Write out the listing below in full and exactly, leaving out every picture.

### Records ###

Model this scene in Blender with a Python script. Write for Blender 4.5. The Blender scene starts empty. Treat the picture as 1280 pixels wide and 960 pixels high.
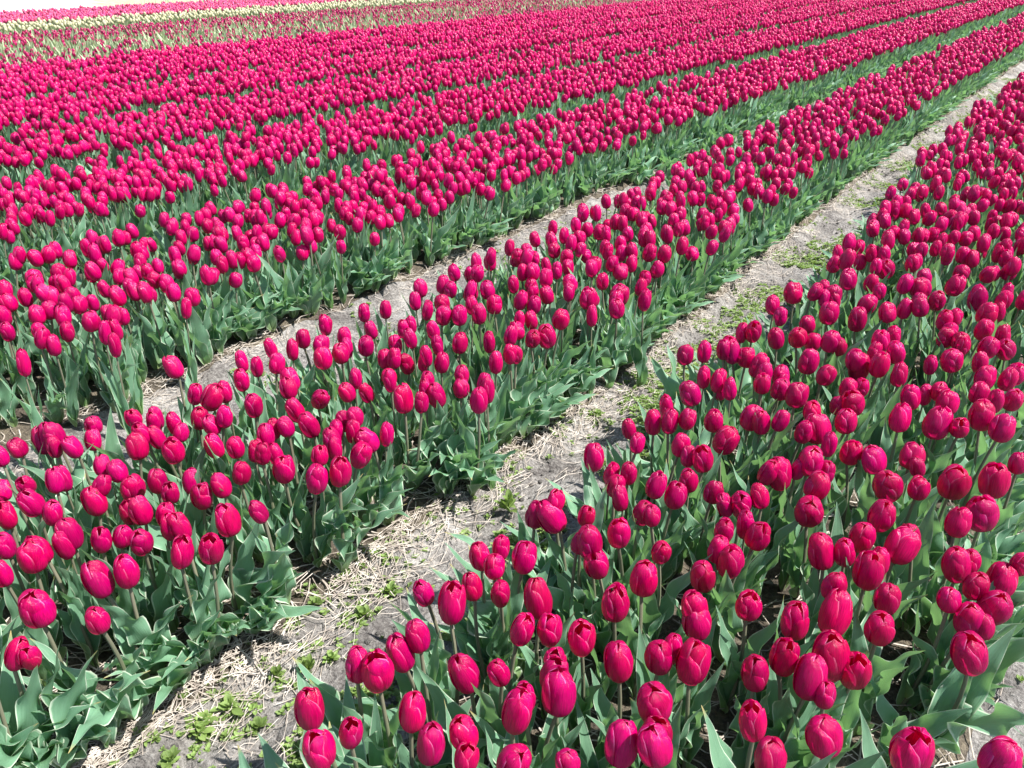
import bpy, math, random
import numpy as np
from mathutils import Vector, Matrix, Euler

random.seed(7)
rng = np.random.default_rng(11)
scene = bpy.context.scene
COL = scene.collection
R = math.radians

# ------------------------------------------------------------------ camera, sky, sun, exposure
CAM_H = 1.6
PITCH = math.atan2(544.0, 1000.0)                 # looking down on the field
YAW = math.atan2(832.0, 1138.4)                   # turned away from the direction of the rows (+Y)
cam = bpy.data.cameras.new('camera')
cam.lens = 36.0 * 1000.0 / 1280.0
cam.sensor_width = 36.0
cam.clip_start = 0.05
cam.clip_end = 2000.0
cam_ob = bpy.data.objects.new('camera', cam)
COL.objects.link(cam_ob)
cam_ob.location = (0, 0, CAM_H)
cam_ob.rotation_euler = (math.pi / 2 - PITCH, 0, YAW)
scene.camera = cam_ob

SUN_EL = R(56)
SUN_AZ = (0.86, 0.42)                              # towards the sun, in the ground plane
_l = math.hypot(*SUN_AZ)
to_sun = Vector((SUN_AZ[0] / _l * math.cos(SUN_EL), SUN_AZ[1] / _l * math.cos(SUN_EL), math.sin(SUN_EL)))
world = bpy.data.worlds.new('World')
scene.world = world
world.use_nodes = True
wn = world.node_tree.nodes
wl = world.node_tree.links
wn.clear()
sky = wn.new('ShaderNodeTexSky')
sky.sky_type = 'NISHITA'
sky.sun_disc = False
sky.sun_elevation = SUN_EL
sky.sun_rotation = math.atan2(SUN_AZ[0], SUN_AZ[1])
bg = wn.new('ShaderNodeBackground')
bg.inputs['Strength'].default_value = 0.10
wo = wn.new('ShaderNodeOutputWorld')
wl.new(sky.outputs[0], bg.inputs[0])
wl.new(bg.outputs[0], wo.inputs[0])
sun = bpy.data.lights.new('sun', 'SUN')
sun.energy = 5.0
sun.angle = R(0.5)
sun.color = (1.0, 0.955, 0.90)
sun_ob = bpy.data.objects.new('sun', sun)
COL.objects.link(sun_ob)
sun_ob.location = (6, 1, 9)
sun_ob.rotation_euler = to_sun.to_track_quat('Z', 'Y').to_euler()
vs = scene.view_settings
vs.view_transform = 'Standard'
vs.look = 'None'
vs.exposure = 1.08
vs.gamma = 1.0
scene.render.engine = 'CYCLES'
scene.cycles.max_bounces = 8
scene.cycles.transparent_max_bounces = 8


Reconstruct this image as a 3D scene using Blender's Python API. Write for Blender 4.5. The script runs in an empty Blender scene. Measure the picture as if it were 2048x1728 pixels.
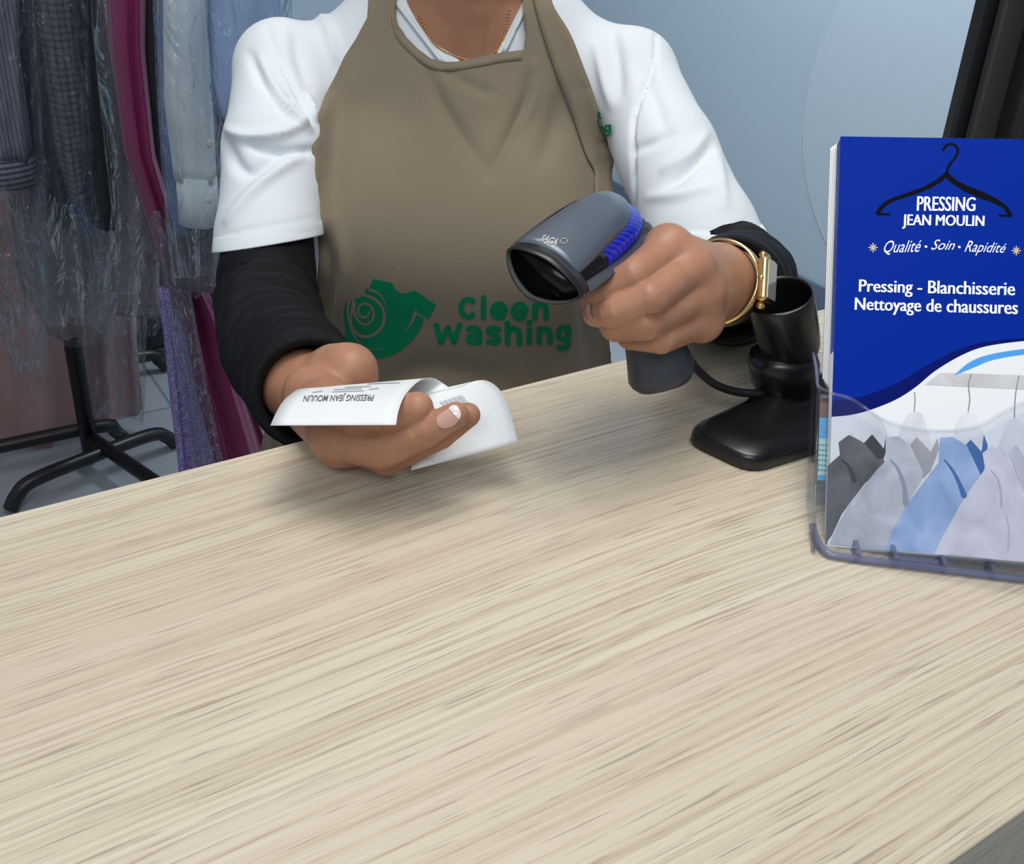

###

_Exercise answer_
Model this scene in Blender with a Python script. Write for Blender 4.5. The Blender scene starts empty. Treat the picture as 1280 pixels wide and 960 pixels high.
import bpy, math, random
import numpy as np
from mathutils import Vector, Matrix, Euler

random.seed(7)
rng = np.random.default_rng(11)
scene = bpy.context.scene
COL = scene.collection
R = math.radians

# ------------------------------------------------------------------ camera, sky, sun, exposure
CAM_H = 1.6
PITCH = math.atan2(544.0, 1000.0)                 # looking down on the field
YAW = math.atan2(832.0, 1138.4)                   # turned away from the direction of the rows (+Y)
cam = bpy.data.cameras.new('camera')
cam.lens = 36.0 * 1000.0 / 1280.0
cam.sensor_width = 36.0
cam.clip_start = 0.05
cam.clip_end = 2000.0
cam_ob = bpy.data.objects.new('camera', cam)
COL.objects.link(cam_ob)
cam_ob.location = (0, 0, CAM_H)
cam_ob.rotation_euler = (math.pi / 2 - PITCH, 0, YAW)
scene.camera = cam_ob

SUN_EL = R(56)
SUN_AZ = (0.86, 0.42)                              # towards the sun, in the ground plane
_l = math.hypot(*SUN_AZ)
to_sun = Vector((SUN_AZ[0] / _l * math.cos(SUN_EL), SUN_AZ[1] / _l * math.cos(SUN_EL), math.sin(SUN_EL)))
world = bpy.data.worlds.new('World')
scene.world = world
world.use_nodes = True
wn = world.node_tree.nodes
wl = world.node_tree.links
wn.clear()
sky = wn.new('ShaderNodeTexSky')
sky.sky_type = 'NISHITA'
sky.sun_disc = False
sky.sun_elevation = SUN_EL
sky.sun_rotation = math.atan2(SUN_AZ[0], SUN_AZ[1])
bg = wn.new('ShaderNodeBackground')
bg.inputs['Strength'].default_value = 0.10
wo = wn.new('ShaderNodeOutputWorld')
wl.new(sky.outputs[0], bg.inputs[0])
wl.new(bg.outputs[0], wo.inputs[0])
sun = bpy.data.lights.new('sun', 'SUN')
sun.energy = 5.0
sun.angle = R(0.5)
sun.color = (1.0, 0.955, 0.90)
sun_ob = bpy.data.objects.new('sun', sun)
COL.objects.link(sun_ob)
sun_ob.location = (6, 1, 9)
sun_ob.rotation_euler = to_sun.to_track_quat('Z', 'Y').to_euler()
vs = scene.view_settings
vs.view_transform = 'Standard'
vs.look = 'None'
vs.exposure = 1.08
vs.gamma = 1.0
scene.render.engine = 'CYCLES'
scene.cycles.max_bounces = 8
scene.cycles.transparent_max_bounces = 8


Reconstruct this image as a 3D scene using Blender's Python API. Write for Blender 4.5. The script runs in an empty Blender scene. Measure the picture as if it were 2048x1728 pixels.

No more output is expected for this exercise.